The software can identify patterns in the image, but it does not truly “know” what vegetation, water, urban land, or bare rock are. It only knows that some pixels are mathematically similar. The analyst still has to interpret the output, compare it against the original image, check statistics, and decide whether the result makes sense.
This lab also shows why parameter settings matter. When the K-Means settings were too strict, much of the image remained unclassified. When the settings were relaxed, the classification became more complete. But relaxing the settings too much can also reduce confidence because the software may assign pixels to the nearest class even when the fit is not ideal.
ISODATA helped address some of these limitations by allowing clusters to split and merge during processing. The result was a cleaner-looking classification that better reflected the complexity of the landscape.
Conclusion
Unsupervised classification is a useful way to explore satellite imagery, especially when the analyst does not already have training data. In this exercise, the process began with a false-color composite, moved into spectral signature analysis, and then tested K-Means and ISODATA classification methods.

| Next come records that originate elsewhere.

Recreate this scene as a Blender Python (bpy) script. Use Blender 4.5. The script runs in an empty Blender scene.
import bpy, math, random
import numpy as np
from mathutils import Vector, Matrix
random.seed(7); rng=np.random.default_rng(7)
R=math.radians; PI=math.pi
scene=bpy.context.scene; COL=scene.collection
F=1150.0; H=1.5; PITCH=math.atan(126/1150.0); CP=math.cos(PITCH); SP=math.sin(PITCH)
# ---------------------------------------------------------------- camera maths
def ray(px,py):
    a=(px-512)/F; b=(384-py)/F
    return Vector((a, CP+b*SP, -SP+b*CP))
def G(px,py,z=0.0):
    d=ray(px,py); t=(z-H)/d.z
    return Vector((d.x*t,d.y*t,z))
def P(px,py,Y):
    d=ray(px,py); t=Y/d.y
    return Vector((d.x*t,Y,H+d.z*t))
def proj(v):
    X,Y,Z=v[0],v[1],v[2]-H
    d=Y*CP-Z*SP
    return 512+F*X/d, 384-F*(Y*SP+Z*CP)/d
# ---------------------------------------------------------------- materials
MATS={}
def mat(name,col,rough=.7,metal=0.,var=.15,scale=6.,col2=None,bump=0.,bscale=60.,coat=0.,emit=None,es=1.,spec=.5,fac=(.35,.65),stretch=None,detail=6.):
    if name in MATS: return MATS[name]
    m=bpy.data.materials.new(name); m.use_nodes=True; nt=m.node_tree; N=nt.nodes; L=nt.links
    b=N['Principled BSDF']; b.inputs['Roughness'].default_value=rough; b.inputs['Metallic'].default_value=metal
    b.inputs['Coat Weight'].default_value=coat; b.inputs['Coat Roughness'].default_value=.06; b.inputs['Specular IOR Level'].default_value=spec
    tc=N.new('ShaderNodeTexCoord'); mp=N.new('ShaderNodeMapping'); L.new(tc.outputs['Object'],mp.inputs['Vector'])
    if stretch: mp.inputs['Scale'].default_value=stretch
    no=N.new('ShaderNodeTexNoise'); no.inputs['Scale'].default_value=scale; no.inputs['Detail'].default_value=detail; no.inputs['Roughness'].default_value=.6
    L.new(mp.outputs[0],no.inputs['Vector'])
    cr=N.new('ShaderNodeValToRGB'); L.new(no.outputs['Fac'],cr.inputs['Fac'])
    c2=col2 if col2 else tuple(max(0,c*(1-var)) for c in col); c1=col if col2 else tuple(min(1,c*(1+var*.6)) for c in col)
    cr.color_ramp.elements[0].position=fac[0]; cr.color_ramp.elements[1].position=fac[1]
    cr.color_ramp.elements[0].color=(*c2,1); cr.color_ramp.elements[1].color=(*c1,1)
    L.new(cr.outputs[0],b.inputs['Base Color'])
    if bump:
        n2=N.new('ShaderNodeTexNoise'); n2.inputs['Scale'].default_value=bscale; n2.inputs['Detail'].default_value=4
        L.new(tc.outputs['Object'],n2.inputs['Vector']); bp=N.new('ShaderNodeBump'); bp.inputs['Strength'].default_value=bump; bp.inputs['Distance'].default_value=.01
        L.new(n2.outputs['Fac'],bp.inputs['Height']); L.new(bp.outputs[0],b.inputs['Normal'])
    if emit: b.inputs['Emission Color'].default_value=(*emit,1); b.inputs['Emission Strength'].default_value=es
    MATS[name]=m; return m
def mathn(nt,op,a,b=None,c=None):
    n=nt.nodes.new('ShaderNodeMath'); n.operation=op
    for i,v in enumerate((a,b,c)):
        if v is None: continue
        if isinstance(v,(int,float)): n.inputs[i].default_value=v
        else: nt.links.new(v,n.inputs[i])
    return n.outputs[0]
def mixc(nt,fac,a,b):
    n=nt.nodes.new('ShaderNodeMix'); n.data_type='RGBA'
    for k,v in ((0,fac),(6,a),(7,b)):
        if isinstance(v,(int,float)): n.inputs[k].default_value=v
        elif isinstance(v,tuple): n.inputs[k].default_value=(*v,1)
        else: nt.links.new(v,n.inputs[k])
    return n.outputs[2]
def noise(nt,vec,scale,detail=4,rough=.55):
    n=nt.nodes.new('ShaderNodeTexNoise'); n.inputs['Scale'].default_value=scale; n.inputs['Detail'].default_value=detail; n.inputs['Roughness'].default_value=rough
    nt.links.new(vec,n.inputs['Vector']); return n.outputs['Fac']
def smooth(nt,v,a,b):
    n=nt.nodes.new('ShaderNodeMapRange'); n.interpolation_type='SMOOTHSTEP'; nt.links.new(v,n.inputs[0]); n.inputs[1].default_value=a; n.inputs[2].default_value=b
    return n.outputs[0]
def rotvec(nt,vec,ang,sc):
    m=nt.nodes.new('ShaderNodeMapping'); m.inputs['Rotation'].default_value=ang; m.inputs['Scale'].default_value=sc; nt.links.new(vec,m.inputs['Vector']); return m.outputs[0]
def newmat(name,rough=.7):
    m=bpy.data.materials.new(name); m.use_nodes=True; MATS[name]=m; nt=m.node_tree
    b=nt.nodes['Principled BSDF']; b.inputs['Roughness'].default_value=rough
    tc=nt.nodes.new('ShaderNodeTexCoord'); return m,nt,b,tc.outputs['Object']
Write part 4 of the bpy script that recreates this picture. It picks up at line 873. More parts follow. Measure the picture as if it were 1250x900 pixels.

K-Means showed how sensitive classification can be to parameter settings. Strict settings left too many pixels unclassified. More relaxed settings improved coverage but introduced the usual concern about whether every assigned pixel truly belonged where it was placed.
ISODATA provided a more flexible approach by adjusting clusters during the classification process. For a complex landscape like Cañon City, with urban areas, vegetation, bare soil, rock, shadows, and the Arkansas River, that flexibility produced a cleaner and more realistic result.
The final takeaway is simple: satellite image classification is not just software work. It is interpretation work. The computer can group the pixels. The human still has to decide whether the map tells the truth.